Start Source excerpt

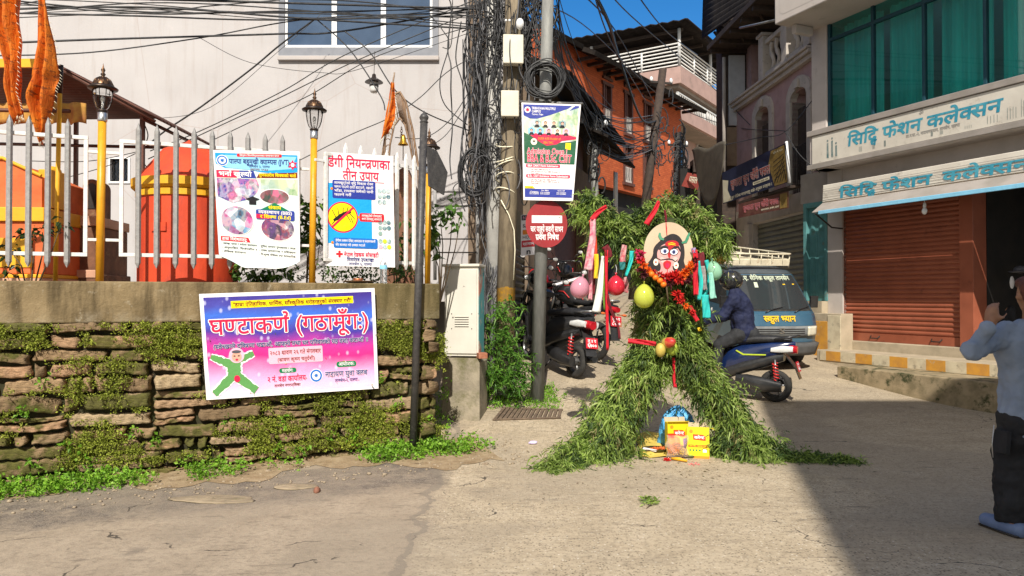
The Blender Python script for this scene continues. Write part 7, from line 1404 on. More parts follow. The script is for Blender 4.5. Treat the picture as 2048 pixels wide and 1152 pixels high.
def bag(u, v):
    a = 2*pi*u; z = v; r = (.175*(1-.1*z)*sqrt(max(0, 1-(z*1.02-.42)**2/.36)) if v > 0 else .1); r *= 1+.13*sin(3*a+4*z)+.09*sin(7*a-6*z)+.06*sin(11*a+9*z)
    return (c.x+max(r, .004)*cos(a)+.05*z, c.y+.11+max(r, .004)*sin(a)*.8, c.z+.40*z+.02*sin(4*a)*z)
b.grid(bag, 40, 18); b.build('plastic_bag', label='crumpled blue plastic bag standing behind the yellow boxes', cat='bag')
pm('carton_yellow', (.8, .62, .01), (.72, .52, .01), scale=4, rough=.4); pm('carton_inside', (.5, .4, .26), rough=.8); pm('carton_red', (.6, .05, .012), (.5, .04, .012), scale=9, rough=.4)
def carton(cn_, W_, Hh, D2, rz_, tilt, label, sticks):
    t_ = thing('incense_box', label, 'box', cn_, (tilt, 0, rz_)); b = MB(); b.m('carton_yellow'); b.box(-W_/2, W_/2, 0, .003, 0, Hh); b.box(-W_/2, W_/2, D2-.003, D2, 0, Hh); b.box(-W_/2, -W_/2+.003, .003, D2-.003, 0, Hh); b.box(W_/2-.003, W_/2, .003, D2-.003, 0, Hh); b.box(-W_/2, W_/2, .003, D2-.003, 0, .003); b.build('carton', t_)
    b = MB(); b.m('carton_yellow'); b.add([(-W_/2, 0, Hh), (W_/2, 0, Hh), (W_/2, -.03, Hh+.012), (-W_/2, -.03, Hh+.012)], [(0, 1, 2, 3)], False) if not sticks else b.add([(W_/2, 0, Hh), (W_/2, D2, Hh), (W_/2+.05, D2, Hh-.01), (W_/2+.05, 0, Hh-.02)], [(0, 1, 2, 3)], False); b.m('carton_inside'); b.add([(-W_/2, D2, Hh), (W_/2, D2, Hh), (W_/2, D2+.02, Hh+.04), (-W_/2, D2+.02, Hh+.04)], [(0, 1, 2, 3)], False); b.build('flaps', t_, solid=.003)
    L = MB(); s_ = W_/100
    def q(x): return -W_/2+x*s_
    L.m('carton_red'); L.poly([(q(30), -.002, Hh*.6), (q(84), -.002, Hh*.57), (q(84), -.002, Hh*.7), (q(72), -.002, Hh*.76), (q(28), -.002, Hh*.77)]); text(L, 'करेन्ट', q(34), Hh*.63, Hh*.08, 'print_white', -.004, .44*W_, .025)
    L.m('print_orange'); L.disc((q(20), -.002, Hh*.86), 8*s_, 16); L.disc((q(20), -.0032, Hh*.86), 5*s_, 12)
    if sticks: L.m('carton_red'); L.box(q(8), q(90), -.002, -.0005, Hh*.36, Hh*.43); text(L, 'तान मैन, मसला मन', q(12), Hh*.375, Hh*.035, 'print_yellow', -.0035, .74*W_, .02); [(L.m('print_green'), L.disc((q(16+i*14), -.002, Hh*.26), 4*s_, 10)) for i in range(4)]; L.m('print_white'); L.box(q(72), q(88), -.002, -.0005, Hh*.2, Hh*.3); L.m('print_orange'); L.box(q(0), q(100), -.002, -.0005, 0, Hh*.08)
    else: L.m('print_orange'); L.poly([(q(0), -.0015, 0), (q(55), -.0015, 0), (q(55), -.0015, Hh*.5), (q(0), -.0015, Hh*.66)]); L.m('print_purple'); L.poly([(q(72), -.002, Hh*.2), (q(96), -.002, Hh*.25), (q(98), -.002, Hh*.52), (q(74), -.002, Hh*.5)]); L.m('carton_red'); L.box(q(0), q(30), -.0022, -.0016, Hh*.52, Hh*.66)
    L.build('lettering', t_)
carton(G(1396, 917), .205, .285, .09, radians(-13), radians(-8), 'yellow incense box standing open on the right of the pair', True); carton(G(1357, 912, .012), .2, .3, .09, radians(6), radians(-3), 'orange and yellow incense box on the left of the pair', False)
t = NT('clear_bag'); t.base((.85, .7, .6)); t.set(.15, spec=.6, Transmission_Weight=.75, IOR=1.1); t.bump(t.noise(t.coords('Object'), 25, 5), .8, .02)
c = G(1350, 916); b = MB(); b.m('clear_bag'); b.grid(lambda u, v: (c.x-.09+.2*u+.012*sin(9*v), c.y-.03-.035*sin(pi*u)*sin(pi*min(1, v*1.1))+.01*sin(13*u+7*v), c.z+.015+.2*v), 20, 16); b.build('clear_bag', label='clear crumpled plastic bag leaning on the orange box', cat='bag')
pm('leaf_plate', (.1, .06, .03), (.06, .075, .02), scale=15, rough=.7, bump=.3); pm('sweet_orange', (.62, .14, .03), (.5, .1, .02), scale=40, rough=.7, bump=.8)
c = G(1312, 906, .014); b = MB(); b.m('leaf_plate'); b.lathe([(.001, .004), (.1, .004), (.135, .03), (.137, .033), (.1, .01), (.001, .009)], c, 20, sy=.75)
b.m('sweet_orange')
for k in range(34): b.ell((c.x+.03+random.gauss(0, .035), c.y+random.gauss(0, .022), c.z+.018+random.random()*.02), .011, 6, 4)
b.m('print_white'); b.obox((c.x-.07, c.y-.06, c.z+.03), (.13, .035, .006), (.2, .1, -.45)); b.build('leaf_plate', label='brown leaf plate with orange sweets on the yellow cloth', cat='leaf plate')
c = G(1349, 911, .014); b = MB(); b.m('clear_plastic'); b.lathe([(.001, .002), (.035, .003), (.055, .03), (.058, .03), (.037, .001)], c, 18); b.m('print_cream'); [b.ell((c.x+random.gauss(0, .015), c.y+random.gauss(0, .012), c.z+.012), (.012, .012, .008), 6, 4) for _ in range(8)]; b.build('small_bowl', label='small clear bowl with pale sweets before the boxes', cat='bowl')
c = G(1376, 916, .012); b = MB(); b.m('leaf_plate'); b.ell(c, (.07, .03, .016), 12, 6); b.m('gourd_green'); b.ell(c+Vector((.02, 0, .008)), (.03, .02, .014), 10, 6); b.build('leaf_scraps', label='dark green folded leaf scrap before the yellow box', cat='leaf')
c = G(1334, 922); V, F = leaf_arrays(np.array([[c.x, c.y, c.z+.012]]*36), unit(RNG.normal(size=(36, 3))*np.array([1.6, .8, .4])+np.array([0, 0, .25])), RNG.uniform(.02, .05, 36), .018); V[:, 2] = np.maximum(V[:, 2], c.z+.004); link(raw_mesh('red_blossom', V, F, ['petal_red']), 'red_blossom', None, 'bright red blossom lying before the yellow cloth', 'flower')
b = MB(); b.m('shrine_yellow'); b.tube([G(1343, 921, .018), G(1358, 923, .022), G(1374, 926, .018)], [.012, .017, .01], 8); b.build('yellow_chilli', label='yellow stick like fruit on the road before the boxes', cat='fruit')
V, F = leaf_arrays(np.array([(G(1385+random.gauss(0, 6), 929+random.gauss(0, 2), .006))[:] for _ in range(26)]), unit(RNG.normal(size=(26, 3))*np.array([1, 1, .1])), .022, .014); V[:, 2] = np.maximum(V[:, 2], .004); pm('petal_pink', (.75, .25, .22), rough=.7); link(raw_mesh('pink_powder', V, F, ['petal_pink']), 'pink_petals', None, 'scattered pinkish petals right of the yellow fruit', 'petals', kind='stuff')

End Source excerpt

Every line of text is to be repeated exactly; pictures are left out.

[The completed task]
The Blender Python script for this scene continues. Write part 7, from line 1404 on. More parts follow. The script is for Blender 4.5. Treat the picture as 2048 pixels wide and 1152 pixels high.
def bag(u, v):
    a = 2*pi*u; z = v; r = (.175*(1-.1*z)*sqrt(max(0, 1-(z*1.02-.42)**2/.36)) if v > 0 else .1); r *= 1+.13*sin(3*a+4*z)+.09*sin(7*a-6*z)+.06*sin(11*a+9*z)
    return (c.x+max(r, .004)*cos(a)+.05*z, c.y+.11+max(r, .004)*sin(a)*.8, c.z+.40*z+.02*sin(4*a)*z)
b.grid(bag, 40, 18); b.build('plastic_bag', label='crumpled blue plastic bag standing behind the yellow boxes', cat='bag')
pm('carton_yellow', (.8, .62, .01), (.72, .52, .01), scale=4, rough=.4); pm('carton_inside', (.5, .4, .26), rough=.8); pm('carton_red', (.6, .05, .012), (.5, .04, .012), scale=9, rough=.4)
def carton(cn_, W_, Hh, D2, rz_, tilt, label, sticks):
    t_ = thing('incense_box', label, 'box', cn_, (tilt, 0, rz_)); b = MB(); b.m('carton_yellow'); b.box(-W_/2, W_/2, 0, .003, 0, Hh); b.box(-W_/2, W_/2, D2-.003, D2, 0, Hh); b.box(-W_/2, -W_/2+.003, .003, D2-.003, 0, Hh); b.box(W_/2-.003, W_/2, .003, D2-.003, 0, Hh); b.box(-W_/2, W_/2, .003, D2-.003, 0, .003); b.build('carton', t_)
    b = MB(); b.m('carton_yellow'); b.add([(-W_/2, 0, Hh), (W_/2, 0, Hh), (W_/2, -.03, Hh+.012), (-W_/2, -.03, Hh+.012)], [(0, 1, 2, 3)], False) if not sticks else b.add([(W_/2, 0, Hh), (W_/2, D2, Hh), (W_/2+.05, D2, Hh-.01), (W_/2+.05, 0, Hh-.02)], [(0, 1, 2, 3)], False); b.m('carton_inside'); b.add([(-W_/2, D2, Hh), (W_/2, D2, Hh), (W_/2, D2+.02, Hh+.04), (-W_/2, D2+.02, Hh+.04)], [(0, 1, 2, 3)], False); b.build('flaps', t_, solid=.003)
    L = MB(); s_ = W_/100
    def q(x): return -W_/2+x*s_
    L.m('carton_red'); L.poly([(q(30), -.002, Hh*.6), (q(84), -.002, Hh*.57), (q(84), -.002, Hh*.7), (q(72), -.002, Hh*.76), (q(28), -.002, Hh*.77)]); text(L, 'करेन्ट', q(34), Hh*.63, Hh*.08, 'print_white', -.004, .44*W_, .025)
    L.m('print_orange'); L.disc((q(20), -.002, Hh*.86), 8*s_, 16); L.disc((q(20), -.0032, Hh*.86), 5*s_, 12)
    if sticks: L.m('carton_red'); L.box(q(8), q(90), -.002, -.0005, Hh*.36, Hh*.43); text(L, 'तान मैन, मसला मन', q(12), Hh*.375, Hh*.035, 'print_yellow', -.0035, .74*W_, .02); [(L.m('print_green'), L.disc((q(16+i*14), -.002, Hh*.26), 4*s_, 10)) for i in range(4)]; L.m('print_white'); L.box(q(72), q(88), -.002, -.0005, Hh*.2, Hh*.3); L.m('print_orange'); L.box(q(0), q(100), -.002, -.0005, 0, Hh*.08)
    else: L.m('print_orange'); L.poly([(q(0), -.0015, 0), (q(55), -.0015, 0), (q(55), -.0015, Hh*.5), (q(0), -.0015, Hh*.66)]); L.m('print_purple'); L.poly([(q(72), -.002, Hh*.2), (q(96), -.002, Hh*.25), (q(98), -.002, Hh*.52), (q(74), -.002, Hh*.5)]); L.m('carton_red'); L.box(q(0), q(30), -.0022, -.0016, Hh*.52, Hh*.66)
    L.build('lettering', t_)
carton(G(1396, 917), .205, .285, .09, radians(-13), radians(-8), 'yellow incense box standing open on the right of the pair', True); carton(G(1357, 912, .012), .2, .3, .09, radians(6), radians(-3), 'orange and yellow incense box on the left of the pair', False)
t = NT('clear_bag'); t.base((.85, .7, .6)); t.set(.15, spec=.6, Transmission_Weight=.75, IOR=1.1); t.bump(t.noise(t.coords('Object'), 25, 5), .8, .02)
c = G(1350, 916); b = MB(); b.m('clear_bag'); b.grid(lambda u, v: (c.x-.09+.2*u+.012*sin(9*v), c.y-.03-.035*sin(pi*u)*sin(pi*min(1, v*1.1))+.01*sin(13*u+7*v), c.z+.015+.2*v), 20, 16); b.build('clear_bag', label='clear crumpled plastic bag leaning on the orange box', cat='bag')
pm('leaf_plate', (.1, .06, .03), (.06, .075, .02), scale=15, rough=.7, bump=.3); pm('sweet_orange', (.62, .14, .03), (.5, .1, .02), scale=40, rough=.7, bump=.8)
c = G(1312, 906, .014); b = MB(); b.m('leaf_plate'); b.lathe([(.001, .004), (.1, .004), (.135, .03), (.137, .033), (.1, .01), (.001, .009)], c, 20, sy=.75)
b.m('sweet_orange')
for k in range(34): b.ell((c.x+.03+random.gauss(0, .035), c.y+random.gauss(0, .022), c.z+.018+random.random()*.02), .011, 6, 4)
b.m('print_white'); b.obox((c.x-.07, c.y-.06, c.z+.03), (.13, .035, .006), (.2, .1, -.45)); b.build('leaf_plate', label='brown leaf plate with orange sweets on the yellow cloth', cat='leaf plate')
c = G(1349, 911, .014); b = MB(); b.m('clear_plastic'); b.lathe([(.001, .002), (.035, .003), (.055, .03), (.058, .03), (.037, .001)], c, 18); b.m('print_cream'); [b.ell((c.x+random.gauss(0, .015), c.y+random.gauss(0, .012), c.z+.012), (.012, .012, .008), 6, 4) for _ in range(8)]; b.build('small_bowl', label='small clear bowl with pale sweets before the boxes', cat='bowl')
c = G(1376, 916, .012); b = MB(); b.m('leaf_plate'); b.ell(c, (.07, .03, .016), 12, 6); b.m('gourd_green'); b.ell(c+Vector((.02, 0, .008)), (.03, .02, .014), 10, 6); b.build('leaf_scraps', label='dark green folded leaf scrap before the yellow box', cat='leaf')
c = G(1334, 922); V, F = leaf_arrays(np.array([[c.x, c.y, c.z+.012]]*36), unit(RNG.normal(size=(36, 3))*np.array([1.6, .8, .4])+np.array([0, 0, .25])), RNG.uniform(.02, .05, 36), .018); V[:, 2] = np.maximum(V[:, 2], c.z+.004); link(raw_mesh('red_blossom', V, F, ['petal_red']), 'red_blossom', None, 'bright red blossom lying before the yellow cloth', 'flower')
b = MB(); b.m('shrine_yellow'); b.tube([G(1343, 921, .018), G(1358, 923, .022), G(1374, 926, .018)], [.012, .017, .01], 8); b.build('yellow_chilli', label='yellow stick like fruit on the road before the boxes', cat='fruit')
V, F = leaf_arrays(np.array([(G(1385+random.gauss(0, 6), 929+random.gauss(0, 2), .006))[:] for _ in range(26)]), unit(RNG.normal(size=(26, 3))*np.array([1, 1, .1])), .022, .014); V[:, 2] = np.maximum(V[:, 2], .004); pm('petal_pink', (.75, .25, .22), rough=.7); link(raw_mesh('pink_powder', V, F, ['petal_pink']), 'pink_petals', None, 'scattered pinkish petals right of the yellow fruit', 'petals', kind='stuff')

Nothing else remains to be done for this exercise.